### [AIM]
Begin with the first line of the material and copy each line word for word through the line that contains "S.view_settings.exposure = -0.15;"; the pictures are left out.

+++ DATASET EXCERPT

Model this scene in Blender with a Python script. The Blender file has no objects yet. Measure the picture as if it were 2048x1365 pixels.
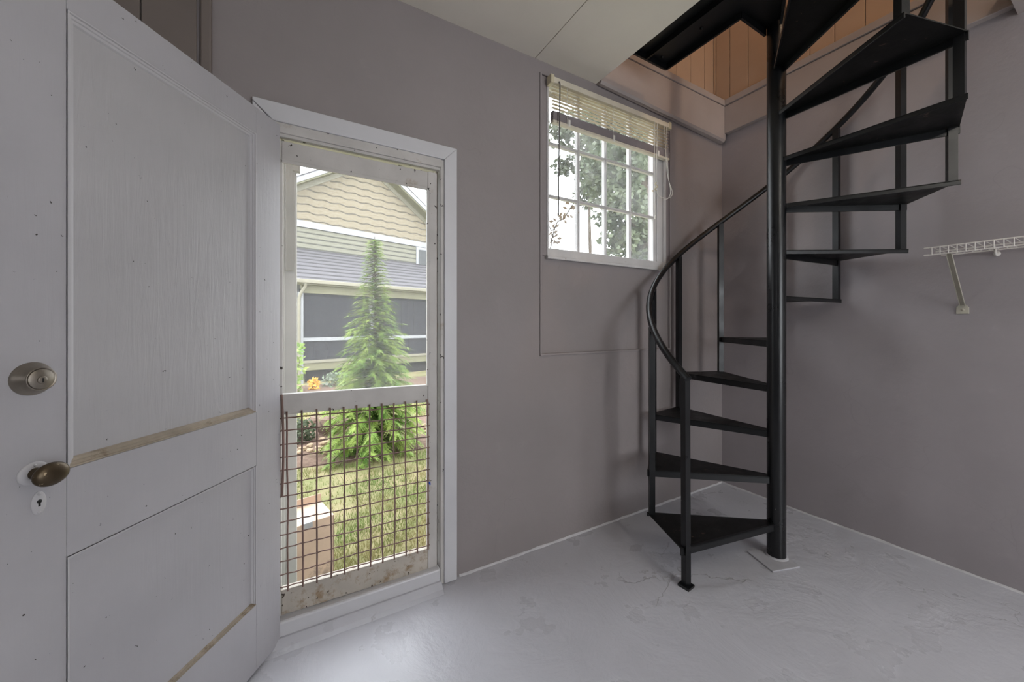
import bpy, math, random
from math import sin, cos, radians, pi, sqrt, atan2
from mathutils import Vector, Matrix, noise
random.seed(7)
S = bpy.context.scene
COL = S.collection

# ------------------------------------------------------------------ camera
EYE = 1.25
cam = bpy.data.cameras.new('camera'); co = bpy.data.objects.new('camera', cam); COL.objects.link(co)
co.location = (0, 0, EYE)
co.rotation_euler = (pi/2, 0, radians(60.107) - pi/2)
cam.sensor_width = 36; cam.lens = 36*749.4/2048; cam.shift_y = -(682.5-650.2)/2048
cam.clip_start = 0.02; cam.clip_end = 300
S.camera = co

# ------------------------------------------------------------------ sky, sun, lamps, exposure
w = bpy.data.worlds.new('world'); S.world = w; w.use_nodes = True
wn = w.node_tree; wn.nodes['Background'].inputs[0].default_value = (0.90, 0.95, 1.0, 1); wn.nodes['Background'].inputs[1].default_value = 6.4
S.view_settings.view_transform = 'Standard'; S.view_settings.look = 'None'
S.view_settings.exposure = -0.15; S.view_settings.gamma = 1.0; S.view_settings.use_curve_mapping = False

def area(name, loc, target, sx, sy, power, color):
    l = bpy.data.lights.new(name, 'AREA'); l.shape = 'RECTANGLE'; l.size = sx; l.size_y = sy; l.energy = power; l.color = color
    o = bpy.data.objects.new(name, l); COL.objects.link(o); o.location = loc
    o.rotation_euler = (Vector(target)-Vector(loc)).to_track_quat('-Z', 'Y').to_euler(); return o
area('upstairs_fill_light', (-1.6, -1.2, 4.3), (2.9, .8, 3.6), 1.0, 1.0, 16, (.96, .97, 1.0))  # added neutral fill to soften the warm upstairs lamp; no window there
sun = bpy.data.lights.new('sun', 'SUN'); sun.energy = 2.6; sun.angle = radians(50); sun.color = (1, .97, .92)
so = bpy.data.objects.new('sun', sun); COL.objects.link(so); so.rotation_euler = (radians(38), 0, radians(-12))
area('rear_fill_light', (1.65, -2.42, 1.3), (1.5, 2, 1.1), 1.5, 1.6, 9, (1.0, .965, .94))  # added fill lamp behind the viewer, out of view
area('side_fill_light', (-2.45, -0.9, 1.7), (2, 0.6, 1.2), 1.4, 1.2, 8, (.95, .97, 1.0))  # added cool fill from the left; that wall has no opening
cl = bpy.data.lights.new('ceiling_bulb', 'POINT'); cl.energy = 17; cl.color = (1.0, .95, .88); cl.shadow_soft_size = .07
clo = bpy.data.objects.new('ceiling_bulb', cl); COL.objects.link(clo); clo.location = (1.5, -.9, 2.52)
up = bpy.data.lights.new('upstairs_bulb', 'POINT'); up.energy = 48; up.color = (1.0, .72, .48); up.shadow_soft_size = .06
uo = bpy.data.objects.new('upstairs_bulb', up); COL.objects.link(uo); uo.location = (2.1, -.6, 4.2)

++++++

### [FULL RESPONSE]
Model this scene in Blender with a Python script. The Blender file has no objects yet. Measure the picture as if it were 2048x1365 pixels.
import bpy, math, random
from math import sin, cos, radians, pi, sqrt, atan2
from mathutils import Vector, Matrix, noise
random.seed(7)
S = bpy.context.scene
COL = S.collection

# ------------------------------------------------------------------ camera
EYE = 1.25
cam = bpy.data.cameras.new('camera'); co = bpy.data.objects.new('camera', cam); COL.objects.link(co)
co.location = (0, 0, EYE)
co.rotation_euler = (pi/2, 0, radians(60.107) - pi/2)
cam.sensor_width = 36; cam.lens = 36*749.4/2048; cam.shift_y = -(682.5-650.2)/2048
cam.clip_start = 0.02; cam.clip_end = 300
S.camera = co

# ------------------------------------------------------------------ sky, sun, lamps, exposure
w = bpy.data.worlds.new('world'); S.world = w; w.use_nodes = True
wn = w.node_tree; wn.nodes['Background'].inputs[0].default_value = (0.90, 0.95, 1.0, 1); wn.nodes['Background'].inputs[1].default_value = 6.4
S.view_settings.view_transform = 'Standard'; S.view_settings.look = 'None'
S.view_settings.exposure = -0.15; S.view_settings.gamma = 1.0; S.view_settings.use_curve_mapping = False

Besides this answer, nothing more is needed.